Abstract: Harvey: Pooka or Tulpa?

Introduction: The pooka has been variously defined as either a mischievous spirit or a malignant sprite. In the play and movie, Harvey, written by Mary Coyle Chase, the pooka is portrayed as considerably more the former than the latter. This is perhaps because Ms. Chase learned of pookas at her Irish mother's knee, and her mother sought more to entertain young Mary than to frighten her.

Pookas are well known in Ireland (and indeed, some Irish pookas have rocks, hills, and caves named after them), but has anyone yet encountered an actual pooka in the New World? Where would we find one here if we were to look? Happily, Ms. Chase offers us a clue in her script for Harvey. When her character Elwood P. Dowd recalls how he met his invisible friend Harvey, he says, "I found him leaning against a lamppost at the corner of 18th and Fairfax." Most certainly Ms. Chase was referring to 18th and Fairfax in Denver, Colorado, the town where she was born and raised, but did she know there is also an 18th and Fairfax in Los Angeles? Might not one 18th and Fairfax be as likely as any other to supply a pooka with a leaning post, seeing as how the city in which the play and film are set is unnamed? We suspected as much and so, set out for 18th and Fairfax in Los Angeles in search of Harvey the pooka.

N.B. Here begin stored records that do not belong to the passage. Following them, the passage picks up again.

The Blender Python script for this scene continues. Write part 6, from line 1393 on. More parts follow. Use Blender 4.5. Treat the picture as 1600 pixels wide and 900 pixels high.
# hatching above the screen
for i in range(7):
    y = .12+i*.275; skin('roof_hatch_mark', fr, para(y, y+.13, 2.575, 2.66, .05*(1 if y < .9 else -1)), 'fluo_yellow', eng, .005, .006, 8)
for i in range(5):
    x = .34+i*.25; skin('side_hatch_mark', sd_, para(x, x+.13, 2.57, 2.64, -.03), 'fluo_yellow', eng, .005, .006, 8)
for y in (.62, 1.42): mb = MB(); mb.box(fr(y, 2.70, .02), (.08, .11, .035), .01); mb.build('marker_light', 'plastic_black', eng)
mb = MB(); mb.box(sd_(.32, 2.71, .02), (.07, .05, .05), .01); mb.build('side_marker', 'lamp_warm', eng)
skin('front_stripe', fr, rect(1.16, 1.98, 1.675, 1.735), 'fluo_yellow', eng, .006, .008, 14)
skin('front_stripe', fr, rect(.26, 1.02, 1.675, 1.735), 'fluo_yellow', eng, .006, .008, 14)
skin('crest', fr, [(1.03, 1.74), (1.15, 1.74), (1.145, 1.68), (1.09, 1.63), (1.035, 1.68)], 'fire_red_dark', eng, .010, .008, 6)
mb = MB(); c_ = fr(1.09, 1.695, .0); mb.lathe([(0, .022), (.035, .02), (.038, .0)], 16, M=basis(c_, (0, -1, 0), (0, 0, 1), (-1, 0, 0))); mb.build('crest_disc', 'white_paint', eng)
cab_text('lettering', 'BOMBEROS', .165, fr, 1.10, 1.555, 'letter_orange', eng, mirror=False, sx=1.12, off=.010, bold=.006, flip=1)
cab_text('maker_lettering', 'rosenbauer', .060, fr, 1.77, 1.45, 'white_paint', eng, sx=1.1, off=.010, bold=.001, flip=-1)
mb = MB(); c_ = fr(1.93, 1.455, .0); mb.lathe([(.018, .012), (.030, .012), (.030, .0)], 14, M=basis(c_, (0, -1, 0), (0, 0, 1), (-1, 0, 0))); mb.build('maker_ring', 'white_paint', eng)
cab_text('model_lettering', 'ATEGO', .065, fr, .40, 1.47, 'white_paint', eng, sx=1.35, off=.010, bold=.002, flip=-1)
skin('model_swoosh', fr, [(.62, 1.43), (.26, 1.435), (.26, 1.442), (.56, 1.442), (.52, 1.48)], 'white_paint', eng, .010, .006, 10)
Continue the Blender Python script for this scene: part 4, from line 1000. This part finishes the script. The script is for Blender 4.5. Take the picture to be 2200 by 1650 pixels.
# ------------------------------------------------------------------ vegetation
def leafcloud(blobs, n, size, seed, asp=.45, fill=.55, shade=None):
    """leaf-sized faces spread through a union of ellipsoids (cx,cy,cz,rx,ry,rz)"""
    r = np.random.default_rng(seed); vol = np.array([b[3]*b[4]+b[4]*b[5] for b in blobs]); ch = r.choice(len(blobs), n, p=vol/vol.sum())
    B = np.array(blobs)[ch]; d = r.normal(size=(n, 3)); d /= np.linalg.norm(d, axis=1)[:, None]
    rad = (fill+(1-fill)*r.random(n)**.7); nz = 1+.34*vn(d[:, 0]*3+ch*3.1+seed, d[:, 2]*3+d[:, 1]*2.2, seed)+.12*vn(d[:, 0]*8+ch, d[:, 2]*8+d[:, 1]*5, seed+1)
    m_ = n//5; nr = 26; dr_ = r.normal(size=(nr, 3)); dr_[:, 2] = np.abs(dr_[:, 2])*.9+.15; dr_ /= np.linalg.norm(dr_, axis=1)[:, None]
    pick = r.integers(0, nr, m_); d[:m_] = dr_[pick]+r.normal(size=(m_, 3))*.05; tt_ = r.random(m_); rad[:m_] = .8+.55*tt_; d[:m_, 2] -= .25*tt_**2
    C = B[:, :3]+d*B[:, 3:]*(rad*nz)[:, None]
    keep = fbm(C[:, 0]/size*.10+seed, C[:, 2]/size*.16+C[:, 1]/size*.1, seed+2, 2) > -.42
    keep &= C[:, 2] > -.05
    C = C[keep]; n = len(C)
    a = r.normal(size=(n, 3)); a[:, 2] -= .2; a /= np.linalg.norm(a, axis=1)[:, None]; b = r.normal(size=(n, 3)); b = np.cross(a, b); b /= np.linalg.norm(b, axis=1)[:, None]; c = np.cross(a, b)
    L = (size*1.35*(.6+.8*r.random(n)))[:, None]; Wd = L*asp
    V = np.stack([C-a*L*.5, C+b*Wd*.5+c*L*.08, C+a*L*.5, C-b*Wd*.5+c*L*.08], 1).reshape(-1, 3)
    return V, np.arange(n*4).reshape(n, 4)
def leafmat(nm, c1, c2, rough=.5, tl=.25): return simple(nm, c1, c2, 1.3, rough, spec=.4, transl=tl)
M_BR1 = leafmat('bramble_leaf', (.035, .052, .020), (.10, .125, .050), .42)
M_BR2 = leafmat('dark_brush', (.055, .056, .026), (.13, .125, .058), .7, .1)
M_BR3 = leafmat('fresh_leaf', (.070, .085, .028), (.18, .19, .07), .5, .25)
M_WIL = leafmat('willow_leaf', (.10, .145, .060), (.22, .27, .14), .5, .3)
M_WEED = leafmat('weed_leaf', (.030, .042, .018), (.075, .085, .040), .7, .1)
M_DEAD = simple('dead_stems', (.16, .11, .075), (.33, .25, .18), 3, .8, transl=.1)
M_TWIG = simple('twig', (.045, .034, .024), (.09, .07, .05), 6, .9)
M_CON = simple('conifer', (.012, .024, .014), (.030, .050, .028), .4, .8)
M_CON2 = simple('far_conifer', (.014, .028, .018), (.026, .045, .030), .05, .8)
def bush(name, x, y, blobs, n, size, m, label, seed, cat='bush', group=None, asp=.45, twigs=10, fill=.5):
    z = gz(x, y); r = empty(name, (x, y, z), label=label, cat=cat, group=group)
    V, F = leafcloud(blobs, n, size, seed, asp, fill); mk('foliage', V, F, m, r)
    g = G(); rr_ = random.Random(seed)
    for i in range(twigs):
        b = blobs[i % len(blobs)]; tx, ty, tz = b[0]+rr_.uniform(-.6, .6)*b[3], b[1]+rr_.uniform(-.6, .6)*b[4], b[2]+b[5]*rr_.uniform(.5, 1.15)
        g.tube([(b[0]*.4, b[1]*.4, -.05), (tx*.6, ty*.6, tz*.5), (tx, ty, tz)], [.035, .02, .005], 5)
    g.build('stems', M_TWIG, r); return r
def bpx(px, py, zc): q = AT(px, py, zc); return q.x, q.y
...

Procedure: We traveled to the four lamppost-bearing corners of 18th and Fairfax in Los Angeles and there conducted a systematic pooka hunt using the tools of the professional paranormalist: a Polaroid Camera to record the seen and possibly the unseen, a magnetic compass to check for magnetic deviations, an EMF detector to alert us to microwaves and other hazardous electromagnetic fields, a bilocational thermometer to look for cold spots where invisible entities might be soaking up ambient heat, a dog (Louie) to hear or smell or otherwise detect that which is beyond our human senses, and a tape recorder to record field notes and EVP's or Electronic Voice Phenomena.

Results: The Polaroid camera recorded no more than was seen by the naked eye; likewise, the magnetic compass detected no noticeable magnetic deviations from North. The EMF detector did, however, find strong electromagnetic fields at every corner of the intersection (see CD: Pooka Hunt: Field Notes and EVP Capture Sequence). The bilocational thermometer did detect temperature differences averaging five degrees Fahrenheit between a spot one foot from the lamppost (where Harvey would presumably be leaning) and 7 seven feet away (where we were standing), also at every corner of the intersection. Louie seemed at turns bored and interested and at one point got a small ball of blue chewing gum (later determined to be Wrigley's Winterfresh) stuck on his left front paw. The tape recorder did once, after our prompting of "Harvey, are you here?" record an intelligible Electronic Voice Phenomenon (see CD: Pooka Hunt: EVP Capture Sequence).

Conclusion: Did we find Harvey the pooka at 18th and Fairfax? We did find indications of a presence, even a Harvey-like, mischievous, invisible presence, but after some consideration, we have to ask, was it really a pooka? Or rather, what if the pooka were really a tulpa? In her 1965 book, Magic and Mystery in Tibet, author Alexandra David-Neel explained how a tulpa, a type of imaginary friend that others can see and even touch, can be created through great effort and concentration. She also allowed that a tulpa could be generated unknowingly, and this is the possibility that intrigues us now.

We know of a local screenwriter who accidentally created, first, a doppelganger and, later, a Man In Black, while writing about those subjects. His phantasms, strangely enough, were seen only by others and not by the screenwriter himself. Could the writing of Harvey have yielded a similar result? Suppose that, as Mary Coyle Chase wrote her play and later her screenplay, a Harvey tulpa was unintentionally created at the intersection of 18th and Fairfax in every U.S. city where such an intersection existed. David-Neel wrote that most tulpas gradually fade away due to inattention following their creator's death. In the case of Harvey, whose creator died in 1981, mass attention is refocused on a presumed Harvey tulpa whenever the play, film, video, etc. is shown. This could conceivably lend a Harvey tulpa the same measure of immortality the beloved Harvey character enjoys.